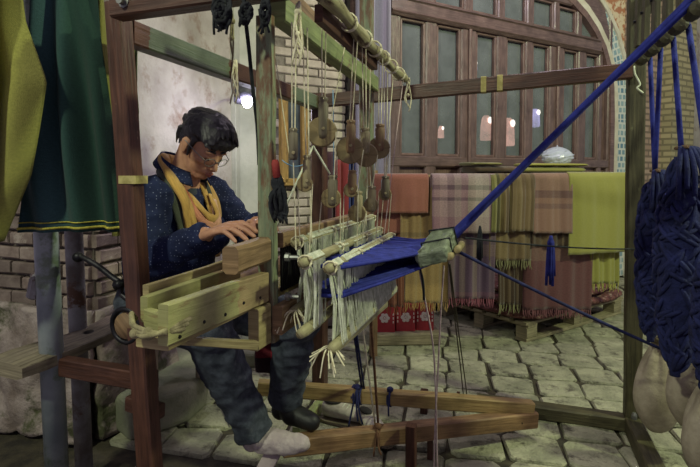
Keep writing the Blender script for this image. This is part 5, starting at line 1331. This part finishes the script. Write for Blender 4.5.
# near side strands
fold([(-.188, .36, 1.186), (-.168, .300, 1.182), (-.110, .272, 1.142), (-.055, .272, 1.058), (-.050, .300, 0.964), (-.035, .335, 0.904), (-.020, .375, 0.899), (-.030, .42, 0.954), (-.06, .445, 1.058), (-.12, .455, 1.138), (-.172, .42, 1.184), (-.188, .36, 1.186)], 0.0307, 0)
fold([(-.200, .33, 1.153), (-.150, .275, 1.143), (-.090, .252, 1.098), (-.066, .262, 0.984), (-.060, .282, 0.904), (-.060, .290, 0.859)], 0.0256, 1)
fold([(-.095, .300, 1.100), (-.044, .312, 1.02), (-.016, .335, .972), (-.004, .362, .958), (-.008, .392, .975), (-.040, .418, 1.05)], .0240, 2)
fold([(-.088, .318, 1.085), (-.036, .330, 1.03), (-.012, .350, .995), (-.004, .372, .990), (-.014, .396, 1.01), (-.05, .410, 1.07)], .0160, 0)
fold([(-.100, .285, 1.118), (-.045, .290, 1.028), (-.036, .312, 0.934), (-.040, .330, 0.874)], 0.0192, 0)
fold([(-.100, .445, 1.118), (-.045, .430, 1.028), (-.028, .430, 0.924), (-.030, .435, 0.854)], 0.0256, 1)
fold([(-.090, .420, 1.108), (-.035, .402, 1.004), (-.018, .410, 0.914), (-.024, .415, 0.849)], 0.0205, 0)

# ================================================================== WALL LAMP AND HUNG YARN
lp = at(246, 92, 2.85)
wlp = thing('wall_lamp', lp - ZZ * .03, 'dark shaded wall lamp glowing white beside the beater post', 'lamp')
M_shade = mat('dark_lamp_shade', S(52, 50, 62), S(76, 74, 86), 14, .5, .001)
MB().lathe(lp + ZZ * .06 + V3((-.03, 0, 0)), lp + V3((.0, -.03, -.045)), [(0, .018), (.15, .03), (.5, .050), (1, .062)], 20).build('shade', M_shade, wlp, smooth=True)
MB().tube([lp + ZZ * .05, lp + V3((-.02, .25, .10)), lp + V3((-.04, .55, .10))], .008, 8).build('bracket_arm', M_iron, wlp)
M_bulb = emis('bulb_glow', (.86, .84, 1.0), 14)
bl = lp + V3((.012, -.03, -.055)); MB().ell(bl, (.030, .030, .040)).build('bulb', M_bulb, wlp, smooth=True)
ll = lamp_light('wall_lamp_light', 'POINT', bl + V3((.01, -.04, -.06)), 5, (.80, .78, 1.0), .04)
# cream knotted cord hanging from the cross rail
def knots(px, y0_, y1_, Y_, label, n=4, r=.003, m=M_cream, spread=.012, tail=None):
    mb = MB()
    for k in range(n):
        a = k * 1.7; pts = []
        for q in range(9):
            f_ = q / 8; pts.append(at(px, y0_ + (y1_ - y0_) * f_ * (1 - .12 * (k % 3)), Y_) + V3((spread * math.sin(a + (3 + k % 3) * f_ + k * k) * (.4 + f_), spread * math.cos(a + 4 * f_) * .6, 0)))
        mb.tube(pts, r, 6)
    mb.ell(at(px, y0_ + (y1_ - y0_) * .15, Y_), .009); mb.ell(at(px, y0_ + (y1_ - y0_) * .5, Y_), .007)
    return tag(mb.build('knotted_cord', m, smooth=True), label, 'cord', 'cords tied to the loom rails')
knots(232, 14, 62, 1.37, 'beige cord hanging from the front rail before the cross rail', 3, .0024, M_rope, .004)
knots(235, 60, 104, 1.85, 'frayed cream cord tied on the green end of the cross rail', 5, .003)
knots(298, 2, 66, 1.19, 'bunch of cream cords looped over the front rail', 6, .0026, spread=.010)
knots(408, 78, 112, 2.05, 'cream cord ends dangling from the pole tip', 3, .0028)
# black yarn hanks over the front rail
def hank(px, y0_, y1_, Y_, w_, label, n=16):
    random.seed(int(px)); mb = MB(); ym = (y0_ + y1_) / 2; hh = (y1_ - y0_) / 2
    for k in range(n):
        pts = []; a0 = random.uniform(0, 6.28); rr = random.uniform(.45, 1.0); yc = ym + random.uniform(-.3, .35) * hh
        for q in range(10):
            a = a0 + q * .75; rq = rr * random.uniform(.75, 1.1)
            pts.append(at(px + w_ * .5 * rq * math.cos(a) * .9, yc + hh * .65 * rq * math.sin(a), Y_ - .012 + random.uniform(-.014, .012)))
        mb.tube(cat_pts(pts, 3), .0042, 5)
    for k in range(n // 2):
        x_ = px + random.uniform(-.4, .4) * w_; mb.tube([at(x_, ym, Y_ - .012), at(x_ + random.uniform(-2, 2), y1_ - hh * .3, Y_ - .016), at(x_ + random.uniform(-3, 3), y1_ + random.uniform(-2, 6), Y_ - .014)], .003, 5)
    return tag(mb.build('yarn_hank', M_black, smooth=True), label, 'yarn hank', 'black yarn hanks')
hank(222, -10, 30, 1.185, 22, 'black yarn hank draped over the front rail, leftmost', 18)
hank(246, 0, 24, 1.185, 14, 'small tangled black yarn knot on the front rail', 14)
hank(265, -8, 30, 1.175, 12, 'black yarn loop hanging in front of the beater post top', 8)
mb = MB(); mb.tube(cat_pts([at(243, -12, 1.20), at(245, 14, 1.18), at(249, 50, 1.26), at(253, 90, 1.30), at(257, 125, 1.34), at(259, 165, 1.36)], 6), .0048, 6)
tag(mb.build('black_cord', M_black, smooth=True), 'black cord dangling from the front rail beside the beater post', 'cord')
# dark rag with red top tied on the beater post
mb = MB(); random.seed(6)
for k in range(16):
    a = k * .5; c = at(278, 172, 1.215); mb.tube(cat_pts([c, c + V3((.012 * math.cos(a), -.010, -.03)), c + V3((.020 * math.cos(a * 1.7 + 1), -.010 * math.sin(a), -.06 - .03 * random.random())), c + V3((.016 * math.cos(a * 2.3) + .006, .008 * math.sin(a), -.09 - .045 * random.random()))], 4), [.0045] * 12 + [.002], 6)
rg_ = thing('tied_rag', at(278, 226, 1.215), 'black fluffy rag with a red stub tied on the beater post', 'rag')
mb.build('rag_strands', M_black, rg_, smooth=True)
MB().lathe(at(275, 160, 1.215), at(277, 178, 1.21), [(0, .007), (.2, .010), (1, .010)], 10).build('red_stub', mat('red_stub', S(130, 40, 40), S(150, 56, 50), 20), rg_, smooth=True)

⁂

**Instructions to follow:**
Starting with the first line of the data above and ending with the line containing "0.849)], 0.0205, 0)", please restate every line exactly, leaving images out.

**Task result:**
Keep writing the Blender script for this image. This is part 5, starting at line 1331. This part finishes the script. Write for Blender 4.5.
# near side strands
fold([(-.188, .36, 1.186), (-.168, .300, 1.182), (-.110, .272, 1.142), (-.055, .272, 1.058), (-.050, .300, 0.964), (-.035, .335, 0.904), (-.020, .375, 0.899), (-.030, .42, 0.954), (-.06, .445, 1.058), (-.12, .455, 1.138), (-.172, .42, 1.184), (-.188, .36, 1.186)], 0.0307, 0)
fold([(-.200, .33, 1.153), (-.150, .275, 1.143), (-.090, .252, 1.098), (-.066, .262, 0.984), (-.060, .282, 0.904), (-.060, .290, 0.859)], 0.0256, 1)
fold([(-.095, .300, 1.100), (-.044, .312, 1.02), (-.016, .335, .972), (-.004, .362, .958), (-.008, .392, .975), (-.040, .418, 1.05)], .0240, 2)
fold([(-.088, .318, 1.085), (-.036, .330, 1.03), (-.012, .350, .995), (-.004, .372, .990), (-.014, .396, 1.01), (-.05, .410, 1.07)], .0160, 0)
fold([(-.100, .285, 1.118), (-.045, .290, 1.028), (-.036, .312, 0.934), (-.040, .330, 0.874)], 0.0192, 0)
fold([(-.100, .445, 1.118), (-.045, .430, 1.028), (-.028, .430, 0.924), (-.030, .435, 0.854)], 0.0256, 1)
fold([(-.090, .420, 1.108), (-.035, .402, 1.004), (-.018, .410, 0.914), (-.024, .415, 0.849)], 0.0205, 0)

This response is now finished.